Kosovo: Special Report
He told a news conference no upper limit would be put on the total number of refugees who might come to Britain.

So far, the UK has accepted only 330 refugees from the Kosovo conflict. This has drawn criticism from countries such as Germany, which has taken more than 10,000.

This is the first time the UK Government has indicated how many refugees it would be prepared to take. More than half a million people have fled Kosovo since the Nato bombardment began.


The BBC's Nicholas Jones: A refugee flight could be arriving every day of the week
Mr Straw declined to specify where the first wave of refugees would be housed, saying: "All areas of the country may expect to receive flights and care for refugees.

"One of the very moving things about this has been the reception the refugees that have come here so far have been given by local communities."


[ image: Jack Straw: Britain will take up to 1,000 refugees a week]
Jack Straw: Britain will take up to 1,000 refugees a week
No ceiling would be placed on the number of refugees accepted by Britain because it remained hard to judge the situation in and around Kosovo.

"We have never believed we should establish a quota because the situation in Macedonia and Albania and the whole of Kosovo is an evolving one," he said.

Mr Straw also stressed the assistance Britain was providing to refugees on the ground in camps in Macedonia, Albania and other neighbouring countries.


Nick Hardwick from the Refugee Council: "Of course we can cope, the real problem is back in Kosovo"
Home Office staff were being sent to the Balkans to help the UNHCR - United Nations High Commissioner for Refugees - process the displaced people, he said.

The Home Office later said it was expecting to be receiving a plane load of refugees a day within the next two weeks.

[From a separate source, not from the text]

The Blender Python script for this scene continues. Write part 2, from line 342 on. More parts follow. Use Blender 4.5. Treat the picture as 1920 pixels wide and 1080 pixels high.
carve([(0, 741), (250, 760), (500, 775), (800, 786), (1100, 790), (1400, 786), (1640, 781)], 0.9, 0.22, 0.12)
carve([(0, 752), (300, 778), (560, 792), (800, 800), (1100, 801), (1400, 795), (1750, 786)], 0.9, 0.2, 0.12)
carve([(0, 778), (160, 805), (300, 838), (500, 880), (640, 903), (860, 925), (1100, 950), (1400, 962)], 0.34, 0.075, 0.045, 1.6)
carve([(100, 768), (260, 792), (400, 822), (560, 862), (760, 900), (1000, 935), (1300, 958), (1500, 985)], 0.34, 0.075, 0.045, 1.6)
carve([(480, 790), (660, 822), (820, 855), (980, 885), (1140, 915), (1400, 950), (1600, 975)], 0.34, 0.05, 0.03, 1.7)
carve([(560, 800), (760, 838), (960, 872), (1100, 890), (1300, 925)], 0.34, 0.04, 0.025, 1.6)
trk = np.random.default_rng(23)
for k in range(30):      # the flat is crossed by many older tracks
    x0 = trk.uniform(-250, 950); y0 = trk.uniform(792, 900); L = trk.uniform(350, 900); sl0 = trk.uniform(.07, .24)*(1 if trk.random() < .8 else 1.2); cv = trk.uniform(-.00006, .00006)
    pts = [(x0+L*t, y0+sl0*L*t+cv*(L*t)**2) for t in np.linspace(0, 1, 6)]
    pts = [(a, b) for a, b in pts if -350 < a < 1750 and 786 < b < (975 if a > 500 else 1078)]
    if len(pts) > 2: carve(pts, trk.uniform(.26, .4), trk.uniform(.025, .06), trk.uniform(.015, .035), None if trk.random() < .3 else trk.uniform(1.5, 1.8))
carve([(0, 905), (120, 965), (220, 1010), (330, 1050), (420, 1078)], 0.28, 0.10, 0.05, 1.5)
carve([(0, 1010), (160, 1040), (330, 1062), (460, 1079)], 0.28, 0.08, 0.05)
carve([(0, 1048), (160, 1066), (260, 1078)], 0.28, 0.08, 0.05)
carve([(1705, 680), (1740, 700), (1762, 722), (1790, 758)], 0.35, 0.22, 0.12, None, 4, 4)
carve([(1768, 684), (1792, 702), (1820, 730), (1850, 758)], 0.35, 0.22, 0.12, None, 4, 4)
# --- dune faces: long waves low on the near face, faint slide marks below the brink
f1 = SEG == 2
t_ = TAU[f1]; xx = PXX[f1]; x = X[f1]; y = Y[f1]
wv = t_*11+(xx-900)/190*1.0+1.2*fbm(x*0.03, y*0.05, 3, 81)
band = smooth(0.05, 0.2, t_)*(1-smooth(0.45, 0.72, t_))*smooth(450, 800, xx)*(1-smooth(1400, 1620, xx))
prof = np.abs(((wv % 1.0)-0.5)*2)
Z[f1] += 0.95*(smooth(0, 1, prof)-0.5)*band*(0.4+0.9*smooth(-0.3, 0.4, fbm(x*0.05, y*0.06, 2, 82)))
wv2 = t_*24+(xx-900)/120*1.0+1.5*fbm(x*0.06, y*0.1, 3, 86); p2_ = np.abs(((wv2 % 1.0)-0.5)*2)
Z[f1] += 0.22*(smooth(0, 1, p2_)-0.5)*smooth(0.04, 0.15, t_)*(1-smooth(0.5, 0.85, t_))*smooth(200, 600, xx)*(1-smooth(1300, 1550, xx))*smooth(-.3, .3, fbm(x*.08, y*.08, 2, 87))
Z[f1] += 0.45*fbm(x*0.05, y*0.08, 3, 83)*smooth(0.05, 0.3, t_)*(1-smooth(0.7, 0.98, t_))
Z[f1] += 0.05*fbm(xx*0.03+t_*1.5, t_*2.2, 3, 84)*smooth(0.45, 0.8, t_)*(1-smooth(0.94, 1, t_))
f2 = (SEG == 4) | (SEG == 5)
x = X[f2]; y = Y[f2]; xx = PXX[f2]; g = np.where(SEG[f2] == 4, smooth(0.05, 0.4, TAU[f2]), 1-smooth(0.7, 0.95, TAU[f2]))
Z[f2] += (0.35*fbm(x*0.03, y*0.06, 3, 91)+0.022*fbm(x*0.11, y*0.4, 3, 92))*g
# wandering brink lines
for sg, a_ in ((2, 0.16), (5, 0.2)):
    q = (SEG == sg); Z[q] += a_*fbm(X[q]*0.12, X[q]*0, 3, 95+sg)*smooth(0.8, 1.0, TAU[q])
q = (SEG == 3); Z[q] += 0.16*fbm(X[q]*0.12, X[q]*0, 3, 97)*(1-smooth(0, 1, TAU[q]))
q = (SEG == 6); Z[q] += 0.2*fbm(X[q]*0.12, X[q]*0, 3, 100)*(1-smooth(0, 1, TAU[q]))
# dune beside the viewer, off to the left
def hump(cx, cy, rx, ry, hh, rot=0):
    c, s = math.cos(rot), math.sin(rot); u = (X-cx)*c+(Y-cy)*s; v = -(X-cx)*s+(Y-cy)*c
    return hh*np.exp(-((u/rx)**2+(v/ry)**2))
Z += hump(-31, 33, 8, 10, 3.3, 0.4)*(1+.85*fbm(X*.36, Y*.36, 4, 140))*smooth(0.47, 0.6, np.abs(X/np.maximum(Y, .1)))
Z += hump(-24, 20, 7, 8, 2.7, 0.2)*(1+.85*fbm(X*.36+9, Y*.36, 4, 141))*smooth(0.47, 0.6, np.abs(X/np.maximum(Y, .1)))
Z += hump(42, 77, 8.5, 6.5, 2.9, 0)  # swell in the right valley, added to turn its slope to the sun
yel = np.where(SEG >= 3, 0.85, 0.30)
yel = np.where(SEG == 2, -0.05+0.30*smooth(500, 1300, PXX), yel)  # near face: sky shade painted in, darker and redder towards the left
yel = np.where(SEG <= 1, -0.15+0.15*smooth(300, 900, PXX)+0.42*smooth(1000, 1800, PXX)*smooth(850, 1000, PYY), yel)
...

Two flights are expected to land on Sunday and several more next week, each holding around 160 people.

Brits in Balkans
Refugee Council Chief Executive Nick Hardwick said he was confident Britain could cope if it accepted large numbers of Kosovans.

When the conflict had ended, most would go home. "Their hearts are still in Kosovo and they want to go back there as quickly as possible," he said.

Liberal Democrat foreign affairs spokesman Menzies Campbell welcomed the announcement by the home secretary.

"We'd begun to look a little mean-minded and, in the eyes of some of our allies, as if we were not pulling our weight," he said.

His own visits to refugee camps in Macedonia and Albania had convinced him those who had fled Kosovo could not remain there indefinitely.

"There's no doubt whatsoever if you go and visit these refugees, you realise the degree of overcrowding is such you have to make some other arrangements."